The exercise asks for every line of the data to be reproduced exactly.

§ Supplied material:
═══
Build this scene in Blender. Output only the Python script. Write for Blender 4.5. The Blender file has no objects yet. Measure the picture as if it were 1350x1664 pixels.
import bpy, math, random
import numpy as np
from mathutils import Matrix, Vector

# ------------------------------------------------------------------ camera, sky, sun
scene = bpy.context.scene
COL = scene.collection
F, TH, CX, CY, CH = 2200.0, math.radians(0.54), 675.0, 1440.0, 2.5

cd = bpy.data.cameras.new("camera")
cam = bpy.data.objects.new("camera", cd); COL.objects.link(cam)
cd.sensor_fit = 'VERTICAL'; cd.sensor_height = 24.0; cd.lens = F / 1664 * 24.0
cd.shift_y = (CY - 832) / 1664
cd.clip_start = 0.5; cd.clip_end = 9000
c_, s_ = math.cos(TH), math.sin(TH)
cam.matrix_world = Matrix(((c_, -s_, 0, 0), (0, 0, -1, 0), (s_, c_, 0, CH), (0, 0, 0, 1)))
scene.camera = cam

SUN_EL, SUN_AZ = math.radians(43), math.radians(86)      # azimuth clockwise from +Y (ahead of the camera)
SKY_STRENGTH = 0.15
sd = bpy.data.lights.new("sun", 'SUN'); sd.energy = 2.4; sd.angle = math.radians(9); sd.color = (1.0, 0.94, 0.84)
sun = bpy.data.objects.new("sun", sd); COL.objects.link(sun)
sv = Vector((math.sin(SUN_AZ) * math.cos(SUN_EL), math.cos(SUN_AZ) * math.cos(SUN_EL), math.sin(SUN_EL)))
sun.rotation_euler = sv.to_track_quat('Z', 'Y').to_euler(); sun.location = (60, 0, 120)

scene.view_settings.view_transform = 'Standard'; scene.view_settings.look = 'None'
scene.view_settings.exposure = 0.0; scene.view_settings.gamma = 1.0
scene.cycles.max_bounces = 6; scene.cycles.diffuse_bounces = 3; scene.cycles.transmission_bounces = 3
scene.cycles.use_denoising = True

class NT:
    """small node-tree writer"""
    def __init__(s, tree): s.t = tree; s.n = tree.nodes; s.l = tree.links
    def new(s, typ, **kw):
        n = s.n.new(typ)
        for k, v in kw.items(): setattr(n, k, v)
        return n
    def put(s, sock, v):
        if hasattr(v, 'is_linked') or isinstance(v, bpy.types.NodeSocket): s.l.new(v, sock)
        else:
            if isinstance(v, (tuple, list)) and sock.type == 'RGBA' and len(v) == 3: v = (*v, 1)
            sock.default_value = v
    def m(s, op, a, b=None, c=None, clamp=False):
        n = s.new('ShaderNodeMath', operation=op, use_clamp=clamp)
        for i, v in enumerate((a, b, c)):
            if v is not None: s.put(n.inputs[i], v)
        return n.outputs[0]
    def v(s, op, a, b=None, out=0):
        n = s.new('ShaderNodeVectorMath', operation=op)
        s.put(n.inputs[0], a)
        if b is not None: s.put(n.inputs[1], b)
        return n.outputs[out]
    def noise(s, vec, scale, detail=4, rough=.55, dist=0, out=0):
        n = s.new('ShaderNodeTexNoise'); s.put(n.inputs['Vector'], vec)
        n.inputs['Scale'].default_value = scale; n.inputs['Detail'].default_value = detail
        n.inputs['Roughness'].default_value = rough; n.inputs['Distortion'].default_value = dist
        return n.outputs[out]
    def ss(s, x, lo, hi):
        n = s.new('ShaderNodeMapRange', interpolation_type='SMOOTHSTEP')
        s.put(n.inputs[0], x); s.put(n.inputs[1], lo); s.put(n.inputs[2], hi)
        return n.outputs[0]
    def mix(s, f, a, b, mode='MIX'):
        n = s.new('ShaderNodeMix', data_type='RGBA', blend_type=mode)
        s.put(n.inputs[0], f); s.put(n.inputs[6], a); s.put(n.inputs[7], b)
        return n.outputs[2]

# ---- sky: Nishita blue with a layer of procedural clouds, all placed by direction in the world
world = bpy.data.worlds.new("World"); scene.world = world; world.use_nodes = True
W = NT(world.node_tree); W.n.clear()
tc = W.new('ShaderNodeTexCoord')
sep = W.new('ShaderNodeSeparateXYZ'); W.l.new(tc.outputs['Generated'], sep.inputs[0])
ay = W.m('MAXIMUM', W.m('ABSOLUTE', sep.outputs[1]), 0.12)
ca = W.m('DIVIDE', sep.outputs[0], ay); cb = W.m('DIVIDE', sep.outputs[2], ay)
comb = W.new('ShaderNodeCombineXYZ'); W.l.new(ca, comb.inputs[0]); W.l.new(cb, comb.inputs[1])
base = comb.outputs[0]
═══
§ Worked solution:
Build this scene in Blender. Output only the Python script. Write for Blender 4.5. The Blender file has no objects yet. Measure the picture as if it were 1350x1664 pixels.
import bpy, math, random
import numpy as np
from mathutils import Matrix, Vector

# ------------------------------------------------------------------ camera, sky, sun
scene = bpy.context.scene
COL = scene.collection
F, TH, CX, CY, CH = 2200.0, math.radians(0.54), 675.0, 1440.0, 2.5

cd = bpy.data.cameras.new("camera")
cam = bpy.data.objects.new("camera", cd); COL.objects.link(cam)
cd.sensor_fit = 'VERTICAL'; cd.sensor_height = 24.0; cd.lens = F / 1664 * 24.0
cd.shift_y = (CY - 832) / 1664
cd.clip_start = 0.5; cd.clip_end = 9000
c_, s_ = math.cos(TH), math.sin(TH)
cam.matrix_world = Matrix(((c_, -s_, 0, 0), (0, 0, -1, 0), (s_, c_, 0, CH), (0, 0, 0, 1)))
scene.camera = cam

SUN_EL, SUN_AZ = math.radians(43), math.radians(86)      # azimuth clockwise from +Y (ahead of the camera)
SKY_STRENGTH = 0.15
sd = bpy.data.lights.new("sun", 'SUN'); sd.energy = 2.4; sd.angle = math.radians(9); sd.color = (1.0, 0.94, 0.84)
sun = bpy.data.objects.new("sun", sd); COL.objects.link(sun)
sv = Vector((math.sin(SUN_AZ) * math.cos(SUN_EL), math.cos(SUN_AZ) * math.cos(SUN_EL), math.sin(SUN_EL)))
sun.rotation_euler = sv.to_track_quat('Z', 'Y').to_euler(); sun.location = (60, 0, 120)

scene.view_settings.view_transform = 'Standard'; scene.view_settings.look = 'None'
scene.view_settings.exposure = 0.0; scene.view_settings.gamma = 1.0
scene.cycles.max_bounces = 6; scene.cycles.diffuse_bounces = 3; scene.cycles.transmission_bounces = 3
scene.cycles.use_denoising = True

class NT:
    """small node-tree writer"""
    def __init__(s, tree): s.t = tree; s.n = tree.nodes; s.l = tree.links
    def new(s, typ, **kw):
        n = s.n.new(typ)
        for k, v in kw.items(): setattr(n, k, v)
        return n
    def put(s, sock, v):
        if hasattr(v, 'is_linked') or isinstance(v, bpy.types.NodeSocket): s.l.new(v, sock)
        else:
            if isinstance(v, (tuple, list)) and sock.type == 'RGBA' and len(v) == 3: v = (*v, 1)
            sock.default_value = v
    def m(s, op, a, b=None, c=None, clamp=False):
        n = s.new('ShaderNodeMath', operation=op, use_clamp=clamp)
        for i, v in enumerate((a, b, c)):
            if v is not None: s.put(n.inputs[i], v)
        return n.outputs[0]
    def v(s, op, a, b=None, out=0):
        n = s.new('ShaderNodeVectorMath', operation=op)
        s.put(n.inputs[0], a)
        if b is not None: s.put(n.inputs[1], b)
        return n.outputs[out]
    def noise(s, vec, scale, detail=4, rough=.55, dist=0, out=0):
        n = s.new('ShaderNodeTexNoise'); s.put(n.inputs['Vector'], vec)
        n.inputs['Scale'].default_value = scale; n.inputs['Detail'].default_value = detail
        n.inputs['Roughness'].default_value = rough; n.inputs['Distortion'].default_value = dist
        return n.outputs[out]
    def ss(s, x, lo, hi):
        n = s.new('ShaderNodeMapRange', interpolation_type='SMOOTHSTEP')
        s.put(n.inputs[0], x); s.put(n.inputs[1], lo); s.put(n.inputs[2], hi)
        return n.outputs[0]
    def mix(s, f, a, b, mode='MIX'):
        n = s.new('ShaderNodeMix', data_type='RGBA', blend_type=mode)
        s.put(n.inputs[0], f); s.put(n.inputs[6], a); s.put(n.inputs[7], b)
        return n.outputs[2]

# ---- sky: Nishita blue with a layer of procedural clouds, all placed by direction in the world
world = bpy.data.worlds.new("World"); scene.world = world; world.use_nodes = True
W = NT(world.node_tree); W.n.clear()
tc = W.new('ShaderNodeTexCoord')
sep = W.new('ShaderNodeSeparateXYZ'); W.l.new(tc.outputs['Generated'], sep.inputs[0])
ay = W.m('MAXIMUM', W.m('ABSOLUTE', sep.outputs[1]), 0.12)
ca = W.m('DIVIDE', sep.outputs[0], ay); cb = W.m('DIVIDE', sep.outputs[2], ay)
comb = W.new('ShaderNodeCombineXYZ'); W.l.new(ca, comb.inputs[0]); W.l.new(cb, comb.inputs[1])
base = comb.outputs[0]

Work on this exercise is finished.